The site history


Written evidence pertaining to the Abbey shows that Chertsey dates back at least to the 7th Century. However, further archaeological evidence points to the existence of Chertsey long before this. The land was originally given to a prince by the king to build a monastery. The town was granted its market charter in 1249 and was an ideal location due to the arable landscaping, producing good market gardening, and its proximity to London. Due to its location between London and Windsor, Chertsey became a busy coaching town. The town is also known for ‘The George’ in Guildford Street that is thought to be the oldest licensed premises in Surrey having been in existence since 13th century.
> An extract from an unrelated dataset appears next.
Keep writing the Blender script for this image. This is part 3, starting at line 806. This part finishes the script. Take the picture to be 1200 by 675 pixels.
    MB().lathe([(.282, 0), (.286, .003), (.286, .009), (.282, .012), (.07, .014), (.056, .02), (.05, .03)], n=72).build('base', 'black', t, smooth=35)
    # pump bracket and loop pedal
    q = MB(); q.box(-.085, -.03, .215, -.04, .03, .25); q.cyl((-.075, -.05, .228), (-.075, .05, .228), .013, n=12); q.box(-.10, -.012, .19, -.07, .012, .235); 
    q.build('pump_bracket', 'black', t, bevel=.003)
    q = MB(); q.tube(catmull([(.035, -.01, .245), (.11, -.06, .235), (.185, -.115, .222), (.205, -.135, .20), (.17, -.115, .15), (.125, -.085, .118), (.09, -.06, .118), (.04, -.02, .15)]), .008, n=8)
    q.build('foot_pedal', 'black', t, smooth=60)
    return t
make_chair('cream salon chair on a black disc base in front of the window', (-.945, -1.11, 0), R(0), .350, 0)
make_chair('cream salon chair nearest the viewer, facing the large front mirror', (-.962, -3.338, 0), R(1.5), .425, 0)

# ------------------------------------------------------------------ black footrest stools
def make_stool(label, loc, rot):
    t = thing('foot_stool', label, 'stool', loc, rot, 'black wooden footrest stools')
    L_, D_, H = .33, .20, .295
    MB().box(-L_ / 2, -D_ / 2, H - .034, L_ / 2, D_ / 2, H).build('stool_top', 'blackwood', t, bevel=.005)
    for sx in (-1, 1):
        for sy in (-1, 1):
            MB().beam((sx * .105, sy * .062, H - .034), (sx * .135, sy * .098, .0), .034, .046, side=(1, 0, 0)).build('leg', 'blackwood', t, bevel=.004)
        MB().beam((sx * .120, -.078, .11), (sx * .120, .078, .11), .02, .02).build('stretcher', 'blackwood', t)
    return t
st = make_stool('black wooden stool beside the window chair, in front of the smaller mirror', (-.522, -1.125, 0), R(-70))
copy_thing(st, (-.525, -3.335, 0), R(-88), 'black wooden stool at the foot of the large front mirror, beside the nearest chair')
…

The arrival of the railway in Chertsey in 1848 changed the character of the town with a huge increase in the population assisted by new residential development that continued until the introduction of the 1947 Town and Country Planning Act to safe guard the green belt.

The history of the site

The site is located next to Chertsey train station that was opened in 1848 with the initial section of the Chertsey branch line. The existing station is a Grade II listed building opening on 1st October 1866.

The site itself contained only a public house called the Kingsarms, which was built in 1855 and was situated on 4-10 Guildford Road with the northern section of the site (the site specifically) shown as open space. The pub operated until closure in 1980’s and was demolished around 1994, when the two office buildings and the care home were construction.

Archaeological impacts

The site includes the demolition of one office building and one care home built late in the last century and are of no archaeological importance. However, as identified in the Chertsey Local Plan, the site is on the boundary of the Area of High Archaeological Potential. To understand this fully, desk top studies were completed for the history of the site and its uses.

The Chertsey Conservation area covers a vast area of the town centre, a mere 150m away, and this area contains a number of Nationally and Locally listed buildings. There are also several national listed buildings closer to the site, but at a suitable distance that any proposal on the site will have no negative impact on the character and heritage of both the listed buildings and the local area.

The public house that was previously constructed on the site in 1855 included a basement. It is likely that any items of archaeological importance will have been disturbed both during the construction of the public house and the ongoing use of the basement, thus rendering any disturbance to archaeological items from this project highly improbable. However, the necessary archaeological surveys will be undertaken to confirm this.